Michael Mentele

software

Mental Models on Scaling a Web Application

Often, Rails developers, especially new ones don’t have a great mental model of their overall system beyond their code. This was something I’ve been wanting to write about and then I was asked the below interview question and it is the perfect opportunity.

Hypothetical Situation

Our team is being tasked with generating an API that supplies geospatial airport data to an iOS application that helps users map and geographically compare airports around the world.

Assume that the application is “readheavy”, and does not need to often update the stored airport data(as airports are not often added) . The API will need to serve an average of 500requests/second, but the usage could fluctuate ~300requests/second, depending on the time of day

Provide a detailed description of the full stack that you would choose to build this API, complete with descriptive strategies for the following:

  • Hosting
  • Language
  • Framework (if applicable)
  • Storage
  • Performance
  • Misc (anything notcoveredabove)

My Answer

To begin with, we need to be clear on our requirements. The system needs to be overbuilt for peak load with some level of margin. So, with an expected peak QPS of 800 I would expect my system to handle at least +25% or 1000 requests per second.

Let’s assume we start with a database server, with a Postgres instance. Postgres is free, it’s open-source, extensible, and has best of breed geo-spatial features out of the box (cube/earthdistance and postgis). I choose it for those reasons, and for familiarity (which means productivity).

We also have a single application server running a single Flask instance (Flask is lightweight and performant, perfect for a simple API like we have here). The hosting service isn’t too important, but we need to be able to fully manage our servers, so full access via AWS or Digital Ocean is preferred. Let’s assume we use Digital Ocean for simplicity.


                          + --- +    + --- +
                          | PG  | <- | App |
                          + --- +    + --- +

The general path is to scale your application out and your database up until you need a different strategy. The question here is, what is the bottleneck going to be? The application or the database?

It is hard to say without benchmarks, and system monitoring but I will assume we won’t need to do anything more than scale up the hardware on our database server. We will want to make sure to have enough memory so that we don’t have to hit the disk on query and at a minimum keep all indexes in cache. 1000 QPS likely isn’t an issue for PG. Computing differences between lat/long and doing lookups many lookups means that I/O (time on the wire between the app server and the db) is almost certainly going to be the bottleneck.

How can we decrease latency?
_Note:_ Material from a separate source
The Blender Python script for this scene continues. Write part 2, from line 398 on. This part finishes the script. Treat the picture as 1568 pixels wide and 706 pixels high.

The first low-hanging fruit is too make sure our app server is in the same datacenter as our DB server to reduce that round trip time. We may want to do some simple indexing on the most frequently looked up columns (lat/long), this won’t decrease that latency but we can optimize lookup. Beyond that, if we need to reduce latency further we can implement a caching scheme.

We could use a cache-aside or cache-through scheme because, as caching theory supposes, the most likely lookups are the lookups that have been already made. For popular metropolitan areas this is probably true, so there is likely a performance gain to be had with some kind of caching scheme for computed values. Regardless, we will still have to perform a significant amount of fresh computation. Let’s assume 50% of the time we have a cache-miss and need to query the database.


                    + --- +    + ----- +    + --- +
                    | PG  | <- | Cache | <- | App |
                    + --- +    + ----- +    + --- +

Let’s assume, that it is still too slow, and our application instance is waiting on I/O. What can we do? First, we optimize hardware by scaling up application instances, then we scale out to multiple servers. Once, we have multiple servers we could implement some kind of reverse proxy load balancing scheme. With Digital Ocean and AWS we can get this as a built in feature with some setup cost or we could implement it from ‘scratch’ with Nginx.

                                  + --- +
                               <- | App |
                                  + --- +
          + --- +    + ----- +    + --- +    + --------- +
          | PG  | <- | Cache | <- | App | <- | Load Bal. |
          + --- +    + ----- +    + --- +    + --------- +

I believe this is all that is necessary at this QPS, but there also strategies to scale out the DB, if necessary, as the user base grows. I’ll also mention, that if we are concerned about handling QPS we should throttle greedy/malicious IPs so if it does happen that we approach our capacity we won’t degrade performance for all users due to a single greedy user.

The Approach

There is an acronym that I follow when I think through these types of problems.

Use Case - what is the specific feature that needs to be implemented. In this case, the feature is simple and the QPS is given to us. But if it wasn’t, we would estimate the QPS by identifying a feature, then estimating QPS and the ratio between reads and writes.

Services - what computationally needs to happen and how you should split the system between the use cases.

Persistence - SQL vs. NoSQL? How is your data structured? What kind of write/read QPS requirements do you have? Services and persistence are the meat of your system. Similar to how a data structure + an algorithm = a program so too does computation + storage = a system.

Scaling - Scaling up your hardware to run concurrent processes? Scaling out your servers by spinning up more boxes in parallel? At the database level you can put all data in memory and shard if you need to.